After a very long time it was really nice to see Felipe in the fight for pole on Saturday. He looked like the 2008-spec Felipe again and in the early part of the race it looked like he certainly had the speed advantage over Fernando. In the end, the accident after the swap to slicks ruined a podium opportunity, but hopefully he can carry that form on to Valencia.

Valencia is an unsual street circuit © Sutton Images
Valencia may classify as a street circuit, but it's pretty far removed from the rest of the breed. It has wide open corners, long straights, run-off areas, lots of kerbs and pretty much everything that a normal circuit has. The only difference is that the walls are a bit closer - especially in sector one - but overall it's not a bad layout considering it's on reclaimed land and in the middle of a port.

The place also has a great atmosphere when the fantastic Spanish fans are out in force. It's normally pretty hot and a great place for the fans to visit as the city and beach are very close. I remember going there with Bruno Senna in 2008, when we were GP2 team-mates, and he did a Spanish Formula 3 race to learn the track. We decided to take a ten minute stroll to the beach for lunch only to realise that the organisers had suddenly closed the roads and decided to have an extra practice session. Poor Bruno spent over an hour running back to where he was meant to be … I stayed at the beach!

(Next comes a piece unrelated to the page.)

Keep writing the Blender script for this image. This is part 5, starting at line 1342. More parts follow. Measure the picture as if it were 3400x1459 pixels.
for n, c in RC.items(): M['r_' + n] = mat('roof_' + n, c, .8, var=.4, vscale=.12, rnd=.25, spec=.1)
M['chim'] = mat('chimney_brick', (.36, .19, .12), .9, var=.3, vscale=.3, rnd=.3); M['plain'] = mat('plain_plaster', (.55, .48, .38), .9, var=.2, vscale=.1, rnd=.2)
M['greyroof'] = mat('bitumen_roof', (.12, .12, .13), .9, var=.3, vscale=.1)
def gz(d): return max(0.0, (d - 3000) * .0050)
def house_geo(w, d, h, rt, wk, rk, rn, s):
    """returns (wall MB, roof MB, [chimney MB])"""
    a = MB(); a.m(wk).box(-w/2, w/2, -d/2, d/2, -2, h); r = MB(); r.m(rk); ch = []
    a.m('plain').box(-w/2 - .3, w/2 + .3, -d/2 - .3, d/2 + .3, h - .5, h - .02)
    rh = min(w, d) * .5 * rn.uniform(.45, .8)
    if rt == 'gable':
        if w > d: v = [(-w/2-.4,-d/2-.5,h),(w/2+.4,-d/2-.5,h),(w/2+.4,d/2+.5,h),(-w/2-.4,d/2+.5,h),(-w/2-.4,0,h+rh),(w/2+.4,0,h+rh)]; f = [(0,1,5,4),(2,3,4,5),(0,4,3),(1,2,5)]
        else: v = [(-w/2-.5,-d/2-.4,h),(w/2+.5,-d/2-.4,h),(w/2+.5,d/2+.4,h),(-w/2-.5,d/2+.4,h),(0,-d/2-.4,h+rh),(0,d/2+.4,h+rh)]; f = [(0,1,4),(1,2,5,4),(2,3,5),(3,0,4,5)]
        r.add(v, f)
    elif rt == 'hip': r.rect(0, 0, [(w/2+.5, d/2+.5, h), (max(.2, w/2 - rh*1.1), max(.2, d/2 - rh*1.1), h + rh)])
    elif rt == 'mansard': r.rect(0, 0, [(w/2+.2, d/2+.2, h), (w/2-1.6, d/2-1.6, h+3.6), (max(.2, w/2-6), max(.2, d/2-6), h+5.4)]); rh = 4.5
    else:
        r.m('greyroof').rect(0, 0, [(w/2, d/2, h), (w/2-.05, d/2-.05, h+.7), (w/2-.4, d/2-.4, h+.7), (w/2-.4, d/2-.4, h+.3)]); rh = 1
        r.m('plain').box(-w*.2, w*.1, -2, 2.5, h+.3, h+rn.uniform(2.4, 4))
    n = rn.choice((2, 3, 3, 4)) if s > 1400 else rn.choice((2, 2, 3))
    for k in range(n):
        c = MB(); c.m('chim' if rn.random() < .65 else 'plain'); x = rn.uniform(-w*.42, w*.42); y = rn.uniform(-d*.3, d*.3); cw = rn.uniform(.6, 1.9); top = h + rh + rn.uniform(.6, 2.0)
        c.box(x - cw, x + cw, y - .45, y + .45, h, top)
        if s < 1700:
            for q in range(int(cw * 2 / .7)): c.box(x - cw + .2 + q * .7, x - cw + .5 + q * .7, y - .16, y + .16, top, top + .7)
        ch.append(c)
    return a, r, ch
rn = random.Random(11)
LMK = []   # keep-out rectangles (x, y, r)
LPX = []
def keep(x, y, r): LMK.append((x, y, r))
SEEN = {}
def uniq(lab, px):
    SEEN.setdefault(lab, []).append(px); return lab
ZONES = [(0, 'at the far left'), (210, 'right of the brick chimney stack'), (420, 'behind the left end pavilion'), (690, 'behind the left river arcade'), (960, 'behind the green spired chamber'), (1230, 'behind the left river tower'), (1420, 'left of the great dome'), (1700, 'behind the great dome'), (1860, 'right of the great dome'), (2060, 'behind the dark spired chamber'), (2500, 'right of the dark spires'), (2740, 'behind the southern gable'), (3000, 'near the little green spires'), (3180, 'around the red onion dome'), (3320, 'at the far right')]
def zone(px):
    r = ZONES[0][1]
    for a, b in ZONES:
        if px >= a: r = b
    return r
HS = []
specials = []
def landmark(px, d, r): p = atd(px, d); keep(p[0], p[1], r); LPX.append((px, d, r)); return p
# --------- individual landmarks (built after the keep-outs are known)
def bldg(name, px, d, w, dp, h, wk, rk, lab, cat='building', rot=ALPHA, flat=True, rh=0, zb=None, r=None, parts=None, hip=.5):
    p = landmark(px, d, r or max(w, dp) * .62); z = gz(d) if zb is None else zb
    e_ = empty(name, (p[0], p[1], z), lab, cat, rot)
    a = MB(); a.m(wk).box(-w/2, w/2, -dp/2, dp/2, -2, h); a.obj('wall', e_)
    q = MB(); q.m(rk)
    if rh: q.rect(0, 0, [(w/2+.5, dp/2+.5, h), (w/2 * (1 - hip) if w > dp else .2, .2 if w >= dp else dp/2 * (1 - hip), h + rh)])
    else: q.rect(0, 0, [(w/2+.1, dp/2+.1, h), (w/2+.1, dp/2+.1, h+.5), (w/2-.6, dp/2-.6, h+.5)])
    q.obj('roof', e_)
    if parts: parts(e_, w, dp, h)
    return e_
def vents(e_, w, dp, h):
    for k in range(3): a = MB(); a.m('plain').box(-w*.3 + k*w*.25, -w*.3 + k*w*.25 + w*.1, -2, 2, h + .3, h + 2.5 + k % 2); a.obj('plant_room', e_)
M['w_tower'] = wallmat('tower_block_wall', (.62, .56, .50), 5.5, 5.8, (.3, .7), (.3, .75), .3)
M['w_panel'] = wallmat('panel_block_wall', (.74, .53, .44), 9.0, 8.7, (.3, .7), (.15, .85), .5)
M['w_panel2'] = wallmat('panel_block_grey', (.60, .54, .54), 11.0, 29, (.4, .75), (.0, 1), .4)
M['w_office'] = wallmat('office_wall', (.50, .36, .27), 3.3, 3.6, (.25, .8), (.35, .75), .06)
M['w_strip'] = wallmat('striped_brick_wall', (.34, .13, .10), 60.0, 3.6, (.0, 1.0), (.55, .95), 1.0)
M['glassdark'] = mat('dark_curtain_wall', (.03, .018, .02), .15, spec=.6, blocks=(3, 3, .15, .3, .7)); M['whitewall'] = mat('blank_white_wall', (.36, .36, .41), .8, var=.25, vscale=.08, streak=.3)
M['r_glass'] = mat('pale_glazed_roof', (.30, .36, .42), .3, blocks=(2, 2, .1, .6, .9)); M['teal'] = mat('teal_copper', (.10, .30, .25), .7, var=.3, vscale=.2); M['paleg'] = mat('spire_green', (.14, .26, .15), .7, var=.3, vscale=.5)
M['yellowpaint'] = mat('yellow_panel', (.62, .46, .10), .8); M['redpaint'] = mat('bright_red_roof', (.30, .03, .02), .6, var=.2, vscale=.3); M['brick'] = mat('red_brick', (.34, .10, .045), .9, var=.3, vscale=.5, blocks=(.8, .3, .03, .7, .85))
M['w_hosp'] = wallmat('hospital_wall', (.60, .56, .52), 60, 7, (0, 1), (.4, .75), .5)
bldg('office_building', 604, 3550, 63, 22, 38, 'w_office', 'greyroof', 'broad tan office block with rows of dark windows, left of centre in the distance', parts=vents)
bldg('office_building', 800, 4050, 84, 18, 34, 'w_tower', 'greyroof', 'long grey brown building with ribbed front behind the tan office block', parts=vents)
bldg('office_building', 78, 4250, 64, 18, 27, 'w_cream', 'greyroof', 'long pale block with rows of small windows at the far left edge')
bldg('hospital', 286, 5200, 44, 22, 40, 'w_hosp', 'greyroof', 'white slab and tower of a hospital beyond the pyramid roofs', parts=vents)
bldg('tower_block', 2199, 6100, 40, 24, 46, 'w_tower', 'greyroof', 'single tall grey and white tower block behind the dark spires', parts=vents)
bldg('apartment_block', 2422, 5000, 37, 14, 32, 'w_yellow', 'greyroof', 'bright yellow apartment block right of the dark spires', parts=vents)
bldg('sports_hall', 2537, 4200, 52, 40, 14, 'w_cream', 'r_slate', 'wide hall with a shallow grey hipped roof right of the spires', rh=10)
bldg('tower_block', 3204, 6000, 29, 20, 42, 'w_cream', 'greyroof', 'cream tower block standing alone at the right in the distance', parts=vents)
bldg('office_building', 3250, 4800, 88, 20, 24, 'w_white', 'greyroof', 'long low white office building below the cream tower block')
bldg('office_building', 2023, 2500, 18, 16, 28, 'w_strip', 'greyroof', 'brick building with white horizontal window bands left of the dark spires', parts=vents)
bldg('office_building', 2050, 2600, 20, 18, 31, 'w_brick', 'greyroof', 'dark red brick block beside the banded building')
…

Ferrari look to be recovering some form and McLaren showed that it can take the fight to Red Bull. Admittedly, the requirement for "dirty downforce" in Montreal is less than most circuits, but Valencia isn't a super-high downforce circuit either. The slow corners in sectors one and two put emphasis on mechanical grip and the ability to jump the kerbs, but sector three has some tricky high-speed direction changes. The high temperatures will make the tyre wear factor interesting, so another fascinating race should be awaiting us.